The request: Pull out every line in the data that has the string "Blender" in it.

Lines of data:
## Start

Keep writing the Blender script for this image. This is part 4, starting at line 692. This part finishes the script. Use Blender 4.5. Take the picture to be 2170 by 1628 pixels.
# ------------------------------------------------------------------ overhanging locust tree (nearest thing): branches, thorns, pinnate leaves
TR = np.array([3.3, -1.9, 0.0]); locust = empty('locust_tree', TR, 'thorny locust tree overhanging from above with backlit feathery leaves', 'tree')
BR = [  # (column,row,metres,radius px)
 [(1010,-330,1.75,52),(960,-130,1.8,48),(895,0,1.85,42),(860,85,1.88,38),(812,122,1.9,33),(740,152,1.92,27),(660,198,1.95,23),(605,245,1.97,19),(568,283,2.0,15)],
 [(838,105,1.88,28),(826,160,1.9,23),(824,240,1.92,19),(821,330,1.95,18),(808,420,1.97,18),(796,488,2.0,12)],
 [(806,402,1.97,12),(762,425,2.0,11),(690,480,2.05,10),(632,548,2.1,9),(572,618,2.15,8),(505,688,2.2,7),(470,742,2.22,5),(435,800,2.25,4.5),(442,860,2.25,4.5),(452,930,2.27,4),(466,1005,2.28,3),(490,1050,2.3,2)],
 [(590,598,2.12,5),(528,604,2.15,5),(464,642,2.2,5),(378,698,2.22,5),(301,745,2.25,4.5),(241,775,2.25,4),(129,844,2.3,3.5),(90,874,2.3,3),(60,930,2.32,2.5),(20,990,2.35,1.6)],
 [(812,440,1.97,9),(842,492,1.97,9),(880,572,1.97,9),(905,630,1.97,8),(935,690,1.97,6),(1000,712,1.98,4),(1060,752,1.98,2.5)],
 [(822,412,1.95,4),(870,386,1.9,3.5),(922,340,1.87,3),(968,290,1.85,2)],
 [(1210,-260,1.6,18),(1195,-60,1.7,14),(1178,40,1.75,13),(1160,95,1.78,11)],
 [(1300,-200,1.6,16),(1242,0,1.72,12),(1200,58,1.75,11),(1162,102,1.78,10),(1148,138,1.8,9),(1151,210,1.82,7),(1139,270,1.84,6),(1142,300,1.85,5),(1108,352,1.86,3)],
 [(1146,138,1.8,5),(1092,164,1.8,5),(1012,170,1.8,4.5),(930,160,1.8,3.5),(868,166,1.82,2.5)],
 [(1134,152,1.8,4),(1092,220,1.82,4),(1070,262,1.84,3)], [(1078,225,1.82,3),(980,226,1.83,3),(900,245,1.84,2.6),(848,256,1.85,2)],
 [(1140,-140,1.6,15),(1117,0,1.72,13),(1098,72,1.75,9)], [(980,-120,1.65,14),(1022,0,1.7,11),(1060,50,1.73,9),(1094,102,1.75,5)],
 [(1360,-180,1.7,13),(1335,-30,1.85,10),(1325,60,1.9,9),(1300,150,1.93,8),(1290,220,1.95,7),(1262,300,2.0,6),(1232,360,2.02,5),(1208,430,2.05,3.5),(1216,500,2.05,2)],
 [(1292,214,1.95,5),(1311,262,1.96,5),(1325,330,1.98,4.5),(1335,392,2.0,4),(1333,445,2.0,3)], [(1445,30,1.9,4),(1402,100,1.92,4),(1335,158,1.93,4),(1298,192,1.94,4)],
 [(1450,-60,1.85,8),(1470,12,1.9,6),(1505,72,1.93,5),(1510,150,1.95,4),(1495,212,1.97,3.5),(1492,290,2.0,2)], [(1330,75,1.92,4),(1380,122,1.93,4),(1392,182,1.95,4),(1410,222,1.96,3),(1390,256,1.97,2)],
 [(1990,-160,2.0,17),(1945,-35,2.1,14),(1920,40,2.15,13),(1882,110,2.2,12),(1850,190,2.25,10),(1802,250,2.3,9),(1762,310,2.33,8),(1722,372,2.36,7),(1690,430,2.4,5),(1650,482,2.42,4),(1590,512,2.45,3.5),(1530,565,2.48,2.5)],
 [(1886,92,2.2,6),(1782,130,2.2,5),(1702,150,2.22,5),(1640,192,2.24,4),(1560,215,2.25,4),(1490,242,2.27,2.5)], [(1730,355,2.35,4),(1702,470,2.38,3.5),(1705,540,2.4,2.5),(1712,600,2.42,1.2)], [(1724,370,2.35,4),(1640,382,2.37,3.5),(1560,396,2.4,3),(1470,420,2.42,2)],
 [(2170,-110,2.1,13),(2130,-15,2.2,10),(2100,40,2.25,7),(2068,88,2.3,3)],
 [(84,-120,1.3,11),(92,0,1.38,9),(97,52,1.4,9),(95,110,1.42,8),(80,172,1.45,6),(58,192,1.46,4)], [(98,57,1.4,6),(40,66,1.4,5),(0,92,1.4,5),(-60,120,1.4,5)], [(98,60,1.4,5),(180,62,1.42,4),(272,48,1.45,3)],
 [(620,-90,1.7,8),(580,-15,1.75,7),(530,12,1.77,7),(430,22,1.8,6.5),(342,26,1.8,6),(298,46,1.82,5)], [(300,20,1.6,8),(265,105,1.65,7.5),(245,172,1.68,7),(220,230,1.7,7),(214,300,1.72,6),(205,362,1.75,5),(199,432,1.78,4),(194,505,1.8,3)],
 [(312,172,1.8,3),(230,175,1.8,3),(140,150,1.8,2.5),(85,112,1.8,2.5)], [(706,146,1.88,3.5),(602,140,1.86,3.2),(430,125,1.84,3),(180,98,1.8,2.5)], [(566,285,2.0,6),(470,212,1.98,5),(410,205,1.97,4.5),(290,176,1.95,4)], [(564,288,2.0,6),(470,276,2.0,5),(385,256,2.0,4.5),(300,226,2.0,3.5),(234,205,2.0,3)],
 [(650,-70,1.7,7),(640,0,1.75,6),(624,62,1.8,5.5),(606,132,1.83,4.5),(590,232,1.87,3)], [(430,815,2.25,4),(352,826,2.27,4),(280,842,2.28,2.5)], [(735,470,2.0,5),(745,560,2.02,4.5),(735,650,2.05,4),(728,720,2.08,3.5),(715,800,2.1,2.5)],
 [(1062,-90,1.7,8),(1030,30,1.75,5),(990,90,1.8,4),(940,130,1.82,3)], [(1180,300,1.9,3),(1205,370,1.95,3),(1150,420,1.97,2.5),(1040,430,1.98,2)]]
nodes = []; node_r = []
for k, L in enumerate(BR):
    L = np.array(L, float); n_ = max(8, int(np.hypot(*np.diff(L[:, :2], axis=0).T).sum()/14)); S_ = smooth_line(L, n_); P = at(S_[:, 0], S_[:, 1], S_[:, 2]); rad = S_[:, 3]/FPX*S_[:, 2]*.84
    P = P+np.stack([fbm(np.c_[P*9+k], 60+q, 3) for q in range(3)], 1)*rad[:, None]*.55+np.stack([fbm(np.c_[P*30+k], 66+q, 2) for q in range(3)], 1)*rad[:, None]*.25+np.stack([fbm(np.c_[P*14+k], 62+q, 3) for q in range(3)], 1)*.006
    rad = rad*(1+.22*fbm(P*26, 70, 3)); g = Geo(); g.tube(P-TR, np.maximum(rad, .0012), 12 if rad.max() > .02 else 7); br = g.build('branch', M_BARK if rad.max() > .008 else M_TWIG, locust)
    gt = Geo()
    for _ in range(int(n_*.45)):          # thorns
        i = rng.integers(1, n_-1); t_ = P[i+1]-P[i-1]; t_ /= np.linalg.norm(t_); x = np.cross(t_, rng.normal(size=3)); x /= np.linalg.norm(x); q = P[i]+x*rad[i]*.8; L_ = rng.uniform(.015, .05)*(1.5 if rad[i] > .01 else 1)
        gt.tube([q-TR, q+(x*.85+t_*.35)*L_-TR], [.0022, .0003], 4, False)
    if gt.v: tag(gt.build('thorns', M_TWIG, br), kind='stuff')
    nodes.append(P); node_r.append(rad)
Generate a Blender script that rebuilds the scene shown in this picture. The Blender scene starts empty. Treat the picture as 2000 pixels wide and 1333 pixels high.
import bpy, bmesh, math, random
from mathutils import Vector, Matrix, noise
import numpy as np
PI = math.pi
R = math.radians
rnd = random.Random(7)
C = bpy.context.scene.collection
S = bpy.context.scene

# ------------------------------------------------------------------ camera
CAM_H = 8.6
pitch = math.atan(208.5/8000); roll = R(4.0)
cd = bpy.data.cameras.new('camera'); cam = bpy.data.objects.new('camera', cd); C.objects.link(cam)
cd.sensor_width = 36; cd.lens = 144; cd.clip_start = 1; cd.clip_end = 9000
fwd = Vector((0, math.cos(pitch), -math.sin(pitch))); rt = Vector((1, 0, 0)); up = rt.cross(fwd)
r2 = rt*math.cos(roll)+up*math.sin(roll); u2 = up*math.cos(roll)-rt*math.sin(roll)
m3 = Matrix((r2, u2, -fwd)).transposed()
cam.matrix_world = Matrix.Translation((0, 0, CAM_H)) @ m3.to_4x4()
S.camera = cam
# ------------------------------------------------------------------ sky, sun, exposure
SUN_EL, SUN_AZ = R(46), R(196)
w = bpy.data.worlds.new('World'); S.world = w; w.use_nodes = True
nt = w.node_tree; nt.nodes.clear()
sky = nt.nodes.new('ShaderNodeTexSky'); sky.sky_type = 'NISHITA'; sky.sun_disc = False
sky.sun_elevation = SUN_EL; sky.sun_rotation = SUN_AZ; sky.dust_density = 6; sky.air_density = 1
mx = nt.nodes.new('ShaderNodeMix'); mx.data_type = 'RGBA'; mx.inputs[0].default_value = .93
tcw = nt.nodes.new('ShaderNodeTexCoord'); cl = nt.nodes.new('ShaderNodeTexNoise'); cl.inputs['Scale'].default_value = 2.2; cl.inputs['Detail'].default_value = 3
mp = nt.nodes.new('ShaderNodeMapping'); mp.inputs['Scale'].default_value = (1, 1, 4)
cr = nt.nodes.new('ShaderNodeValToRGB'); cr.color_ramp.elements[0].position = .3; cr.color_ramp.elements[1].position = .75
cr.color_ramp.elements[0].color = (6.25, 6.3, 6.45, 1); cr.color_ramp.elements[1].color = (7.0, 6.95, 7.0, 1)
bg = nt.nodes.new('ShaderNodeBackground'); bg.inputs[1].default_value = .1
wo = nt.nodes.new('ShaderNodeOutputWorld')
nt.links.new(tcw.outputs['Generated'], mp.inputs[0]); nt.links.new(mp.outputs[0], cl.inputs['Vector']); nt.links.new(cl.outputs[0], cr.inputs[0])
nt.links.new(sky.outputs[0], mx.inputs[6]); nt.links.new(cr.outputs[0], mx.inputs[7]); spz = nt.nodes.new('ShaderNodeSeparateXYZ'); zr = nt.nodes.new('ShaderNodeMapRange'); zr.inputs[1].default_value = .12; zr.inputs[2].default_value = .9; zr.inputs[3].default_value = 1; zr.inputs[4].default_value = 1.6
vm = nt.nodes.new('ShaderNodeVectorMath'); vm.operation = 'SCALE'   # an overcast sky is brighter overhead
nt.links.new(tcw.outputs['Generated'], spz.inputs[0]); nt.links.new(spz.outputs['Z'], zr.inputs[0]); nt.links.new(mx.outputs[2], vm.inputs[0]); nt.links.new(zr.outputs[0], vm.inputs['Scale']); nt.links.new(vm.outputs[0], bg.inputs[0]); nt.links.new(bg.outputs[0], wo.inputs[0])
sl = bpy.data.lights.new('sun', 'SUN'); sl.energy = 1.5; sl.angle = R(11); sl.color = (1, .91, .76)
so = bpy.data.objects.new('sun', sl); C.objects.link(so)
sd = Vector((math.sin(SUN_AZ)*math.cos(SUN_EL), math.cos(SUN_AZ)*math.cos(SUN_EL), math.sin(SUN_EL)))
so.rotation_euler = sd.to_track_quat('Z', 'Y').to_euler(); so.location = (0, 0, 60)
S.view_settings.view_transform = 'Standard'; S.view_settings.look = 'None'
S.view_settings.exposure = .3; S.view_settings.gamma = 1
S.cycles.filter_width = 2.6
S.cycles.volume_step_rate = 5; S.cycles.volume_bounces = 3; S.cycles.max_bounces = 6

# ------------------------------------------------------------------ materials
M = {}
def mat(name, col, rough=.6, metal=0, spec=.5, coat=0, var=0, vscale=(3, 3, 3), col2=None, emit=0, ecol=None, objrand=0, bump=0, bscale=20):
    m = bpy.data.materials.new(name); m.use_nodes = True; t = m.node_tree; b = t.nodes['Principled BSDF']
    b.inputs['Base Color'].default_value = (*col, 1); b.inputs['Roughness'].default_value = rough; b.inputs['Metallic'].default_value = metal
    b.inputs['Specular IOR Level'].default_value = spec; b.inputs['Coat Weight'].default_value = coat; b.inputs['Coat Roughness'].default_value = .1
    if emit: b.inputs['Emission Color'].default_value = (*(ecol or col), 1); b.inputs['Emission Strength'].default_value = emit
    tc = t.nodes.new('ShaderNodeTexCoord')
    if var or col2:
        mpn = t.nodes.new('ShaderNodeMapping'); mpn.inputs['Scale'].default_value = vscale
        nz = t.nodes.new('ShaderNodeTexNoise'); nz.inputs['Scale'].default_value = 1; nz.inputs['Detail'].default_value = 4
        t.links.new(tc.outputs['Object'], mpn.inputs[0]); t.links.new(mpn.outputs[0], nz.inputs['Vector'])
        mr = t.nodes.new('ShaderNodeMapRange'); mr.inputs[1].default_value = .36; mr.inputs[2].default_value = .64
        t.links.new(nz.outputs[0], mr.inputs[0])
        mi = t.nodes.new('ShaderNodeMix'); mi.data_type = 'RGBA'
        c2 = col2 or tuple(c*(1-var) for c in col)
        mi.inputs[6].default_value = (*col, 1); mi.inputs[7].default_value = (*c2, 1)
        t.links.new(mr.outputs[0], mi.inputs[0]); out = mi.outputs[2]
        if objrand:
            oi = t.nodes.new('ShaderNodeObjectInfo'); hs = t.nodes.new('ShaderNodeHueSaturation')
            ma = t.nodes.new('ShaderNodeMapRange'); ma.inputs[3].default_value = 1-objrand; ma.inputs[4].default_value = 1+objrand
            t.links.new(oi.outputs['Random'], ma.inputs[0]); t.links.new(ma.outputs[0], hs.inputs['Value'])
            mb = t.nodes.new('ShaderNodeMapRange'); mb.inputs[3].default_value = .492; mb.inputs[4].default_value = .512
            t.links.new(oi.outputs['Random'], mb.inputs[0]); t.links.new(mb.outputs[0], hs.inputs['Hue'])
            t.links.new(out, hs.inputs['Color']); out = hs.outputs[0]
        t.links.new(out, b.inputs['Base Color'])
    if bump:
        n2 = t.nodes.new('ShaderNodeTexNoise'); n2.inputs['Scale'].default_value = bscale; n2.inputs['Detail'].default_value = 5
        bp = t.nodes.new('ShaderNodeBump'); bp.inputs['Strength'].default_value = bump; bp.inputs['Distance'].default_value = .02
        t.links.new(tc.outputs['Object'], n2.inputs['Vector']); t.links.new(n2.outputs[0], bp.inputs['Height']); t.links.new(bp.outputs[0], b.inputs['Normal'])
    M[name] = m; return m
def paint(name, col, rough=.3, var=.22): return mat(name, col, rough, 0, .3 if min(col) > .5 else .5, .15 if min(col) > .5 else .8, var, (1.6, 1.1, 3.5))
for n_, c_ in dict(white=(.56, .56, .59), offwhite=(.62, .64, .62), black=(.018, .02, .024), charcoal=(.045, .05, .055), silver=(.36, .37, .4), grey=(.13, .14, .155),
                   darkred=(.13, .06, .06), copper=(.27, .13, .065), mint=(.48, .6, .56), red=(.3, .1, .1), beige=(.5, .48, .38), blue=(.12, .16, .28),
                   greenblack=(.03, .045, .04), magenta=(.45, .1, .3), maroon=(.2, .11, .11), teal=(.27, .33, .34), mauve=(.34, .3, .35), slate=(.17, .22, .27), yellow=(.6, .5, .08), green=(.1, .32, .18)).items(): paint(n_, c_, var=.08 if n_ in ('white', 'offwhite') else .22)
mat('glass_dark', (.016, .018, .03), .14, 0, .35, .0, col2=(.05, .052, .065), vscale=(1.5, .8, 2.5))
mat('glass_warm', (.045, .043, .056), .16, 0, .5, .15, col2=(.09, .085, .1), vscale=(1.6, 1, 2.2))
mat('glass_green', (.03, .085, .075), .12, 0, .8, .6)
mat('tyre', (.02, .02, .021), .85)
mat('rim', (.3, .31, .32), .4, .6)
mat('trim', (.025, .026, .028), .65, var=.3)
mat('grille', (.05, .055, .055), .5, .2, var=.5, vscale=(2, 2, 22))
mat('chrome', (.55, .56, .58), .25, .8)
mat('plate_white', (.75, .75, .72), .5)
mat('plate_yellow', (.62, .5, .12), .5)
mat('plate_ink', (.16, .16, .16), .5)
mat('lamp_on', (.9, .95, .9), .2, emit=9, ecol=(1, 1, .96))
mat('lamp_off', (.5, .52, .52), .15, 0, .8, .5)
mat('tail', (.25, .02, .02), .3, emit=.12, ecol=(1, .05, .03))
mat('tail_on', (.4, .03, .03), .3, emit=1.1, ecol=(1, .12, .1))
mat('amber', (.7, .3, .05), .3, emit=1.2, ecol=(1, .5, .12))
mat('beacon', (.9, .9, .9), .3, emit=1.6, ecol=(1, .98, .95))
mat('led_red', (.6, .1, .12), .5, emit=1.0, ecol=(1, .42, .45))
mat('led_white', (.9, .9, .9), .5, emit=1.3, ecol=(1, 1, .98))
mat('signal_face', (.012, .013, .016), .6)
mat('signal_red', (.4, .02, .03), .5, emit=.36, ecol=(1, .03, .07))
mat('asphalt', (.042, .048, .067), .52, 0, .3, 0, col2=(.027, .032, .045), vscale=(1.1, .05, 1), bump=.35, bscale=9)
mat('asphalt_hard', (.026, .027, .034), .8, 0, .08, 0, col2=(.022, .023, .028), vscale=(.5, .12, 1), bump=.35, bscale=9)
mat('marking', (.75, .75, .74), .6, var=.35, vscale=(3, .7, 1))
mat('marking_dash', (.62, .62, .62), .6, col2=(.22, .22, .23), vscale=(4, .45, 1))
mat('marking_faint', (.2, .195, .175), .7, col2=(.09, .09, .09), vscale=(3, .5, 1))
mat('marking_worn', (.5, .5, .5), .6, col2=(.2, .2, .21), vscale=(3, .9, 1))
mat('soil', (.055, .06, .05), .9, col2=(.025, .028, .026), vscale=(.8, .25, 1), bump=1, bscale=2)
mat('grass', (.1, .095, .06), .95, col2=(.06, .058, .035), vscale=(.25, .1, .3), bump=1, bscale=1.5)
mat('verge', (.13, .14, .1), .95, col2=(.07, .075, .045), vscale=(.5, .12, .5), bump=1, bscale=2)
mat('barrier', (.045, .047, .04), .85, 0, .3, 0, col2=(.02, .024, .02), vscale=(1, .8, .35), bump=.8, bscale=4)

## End

Response for this exercise:
Keep writing the Blender script for this image. This is part 4, starting at line 692. This part finishes the script. Use Blender 4.5. Take the picture to be 2170 by 1628 pixels.
Generate a Blender script that rebuilds the scene shown in this picture. The Blender scene starts empty. Treat the picture as 2000 pixels wide and 1333 pixels high.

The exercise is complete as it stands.